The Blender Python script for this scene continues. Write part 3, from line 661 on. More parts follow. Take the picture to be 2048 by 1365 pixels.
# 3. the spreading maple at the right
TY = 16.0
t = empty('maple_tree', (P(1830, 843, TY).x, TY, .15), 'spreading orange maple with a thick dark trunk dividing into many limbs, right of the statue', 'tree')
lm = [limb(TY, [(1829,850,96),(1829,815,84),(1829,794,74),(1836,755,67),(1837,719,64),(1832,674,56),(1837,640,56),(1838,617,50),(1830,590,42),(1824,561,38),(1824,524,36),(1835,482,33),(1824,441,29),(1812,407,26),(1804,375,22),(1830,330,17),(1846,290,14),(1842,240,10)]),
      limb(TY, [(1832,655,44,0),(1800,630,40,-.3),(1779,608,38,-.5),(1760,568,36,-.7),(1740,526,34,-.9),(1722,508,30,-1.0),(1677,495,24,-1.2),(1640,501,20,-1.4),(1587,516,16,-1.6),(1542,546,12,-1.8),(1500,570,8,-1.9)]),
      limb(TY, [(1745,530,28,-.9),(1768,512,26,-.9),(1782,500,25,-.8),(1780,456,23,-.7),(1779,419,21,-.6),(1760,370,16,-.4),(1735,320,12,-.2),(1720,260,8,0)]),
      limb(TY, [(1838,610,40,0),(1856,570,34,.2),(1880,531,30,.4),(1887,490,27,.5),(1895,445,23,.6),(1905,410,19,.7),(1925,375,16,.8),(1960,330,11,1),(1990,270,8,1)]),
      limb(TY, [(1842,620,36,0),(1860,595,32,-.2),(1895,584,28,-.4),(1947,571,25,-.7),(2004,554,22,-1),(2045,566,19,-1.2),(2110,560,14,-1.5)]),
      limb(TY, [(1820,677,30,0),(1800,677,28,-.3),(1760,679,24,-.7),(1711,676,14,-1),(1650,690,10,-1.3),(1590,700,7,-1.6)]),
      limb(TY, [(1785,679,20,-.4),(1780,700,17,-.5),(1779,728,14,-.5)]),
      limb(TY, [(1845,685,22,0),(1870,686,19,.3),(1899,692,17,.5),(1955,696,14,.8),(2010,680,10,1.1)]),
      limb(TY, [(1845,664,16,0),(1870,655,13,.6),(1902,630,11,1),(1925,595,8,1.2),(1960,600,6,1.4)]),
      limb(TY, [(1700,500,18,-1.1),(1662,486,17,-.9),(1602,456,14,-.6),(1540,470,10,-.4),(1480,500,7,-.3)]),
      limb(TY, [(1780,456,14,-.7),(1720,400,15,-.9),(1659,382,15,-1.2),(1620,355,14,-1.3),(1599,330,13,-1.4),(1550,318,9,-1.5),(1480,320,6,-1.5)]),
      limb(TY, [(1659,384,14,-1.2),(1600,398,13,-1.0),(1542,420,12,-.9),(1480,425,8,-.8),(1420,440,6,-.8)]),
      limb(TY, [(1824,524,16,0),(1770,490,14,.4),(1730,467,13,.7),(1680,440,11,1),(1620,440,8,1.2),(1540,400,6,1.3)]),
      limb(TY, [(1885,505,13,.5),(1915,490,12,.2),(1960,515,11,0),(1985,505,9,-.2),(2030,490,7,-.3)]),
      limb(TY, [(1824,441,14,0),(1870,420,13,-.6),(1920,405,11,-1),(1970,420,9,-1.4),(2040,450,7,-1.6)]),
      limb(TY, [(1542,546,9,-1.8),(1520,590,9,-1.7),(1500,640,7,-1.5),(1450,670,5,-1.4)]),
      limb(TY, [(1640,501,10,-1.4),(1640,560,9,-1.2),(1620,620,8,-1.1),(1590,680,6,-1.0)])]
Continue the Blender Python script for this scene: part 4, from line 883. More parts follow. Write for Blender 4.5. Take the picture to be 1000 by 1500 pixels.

What to do
Set all of the entries down again, exactly as they were given.

Exercise response
The Blender Python script for this scene continues. Write part 3, from line 661 on. More parts follow. Take the picture to be 2048 by 1365 pixels.
# 3. the spreading maple at the right
TY = 16.0
t = empty('maple_tree', (P(1830, 843, TY).x, TY, .15), 'spreading orange maple with a thick dark trunk dividing into many limbs, right of the statue', 'tree')
lm = [limb(TY, [(1829,850,96),(1829,815,84),(1829,794,74),(1836,755,67),(1837,719,64),(1832,674,56),(1837,640,56),(1838,617,50),(1830,590,42),(1824,561,38),(1824,524,36),(1835,482,33),(1824,441,29),(1812,407,26),(1804,375,22),(1830,330,17),(1846,290,14),(1842,240,10)]),
      limb(TY, [(1832,655,44,0),(1800,630,40,-.3),(1779,608,38,-.5),(1760,568,36,-.7),(1740,526,34,-.9),(1722,508,30,-1.0),(1677,495,24,-1.2),(1640,501,20,-1.4),(1587,516,16,-1.6),(1542,546,12,-1.8),(1500,570,8,-1.9)]),
      limb(TY, [(1745,530,28,-.9),(1768,512,26,-.9),(1782,500,25,-.8),(1780,456,23,-.7),(1779,419,21,-.6),(1760,370,16,-.4),(1735,320,12,-.2),(1720,260,8,0)]),
      limb(TY, [(1838,610,40,0),(1856,570,34,.2),(1880,531,30,.4),(1887,490,27,.5),(1895,445,23,.6),(1905,410,19,.7),(1925,375,16,.8),(1960,330,11,1),(1990,270,8,1)]),
      limb(TY, [(1842,620,36,0),(1860,595,32,-.2),(1895,584,28,-.4),(1947,571,25,-.7),(2004,554,22,-1),(2045,566,19,-1.2),(2110,560,14,-1.5)]),
      limb(TY, [(1820,677,30,0),(1800,677,28,-.3),(1760,679,24,-.7),(1711,676,14,-1),(1650,690,10,-1.3),(1590,700,7,-1.6)]),
      limb(TY, [(1785,679,20,-.4),(1780,700,17,-.5),(1779,728,14,-.5)]),
      limb(TY, [(1845,685,22,0),(1870,686,19,.3),(1899,692,17,.5),(1955,696,14,.8),(2010,680,10,1.1)]),
      limb(TY, [(1845,664,16,0),(1870,655,13,.6),(1902,630,11,1),(1925,595,8,1.2),(1960,600,6,1.4)]),
      limb(TY, [(1700,500,18,-1.1),(1662,486,17,-.9),(1602,456,14,-.6),(1540,470,10,-.4),(1480,500,7,-.3)]),
      limb(TY, [(1780,456,14,-.7),(1720,400,15,-.9),(1659,382,15,-1.2),(1620,355,14,-1.3),(1599,330,13,-1.4),(1550,318,9,-1.5),(1480,320,6,-1.5)]),
      limb(TY, [(1659,384,14,-1.2),(1600,398,13,-1.0),(1542,420,12,-.9),(1480,425,8,-.8),(1420,440,6,-.8)]),
      limb(TY, [(1824,524,16,0),(1770,490,14,.4),(1730,467,13,.7),(1680,440,11,1),(1620,440,8,1.2),(1540,400,6,1.3)]),
      limb(TY, [(1885,505,13,.5),(1915,490,12,.2),(1960,515,11,0),(1985,505,9,-.2),(2030,490,7,-.3)]),
      limb(TY, [(1824,441,14,0),(1870,420,13,-.6),(1920,405,11,-1),(1970,420,9,-1.4),(2040,450,7,-1.6)]),
      limb(TY, [(1542,546,9,-1.8),(1520,590,9,-1.7),(1500,640,7,-1.5),(1450,670,5,-1.4)]),
      limb(TY, [(1640,501,10,-1.4),(1640,560,9,-1.2),(1620,620,8,-1.1),(1590,680,6,-1.0)])]
Continue the Blender Python script for this scene: part 4, from line 883. More parts follow. Write for Blender 4.5. Take the picture to be 1000 by 1500 pixels.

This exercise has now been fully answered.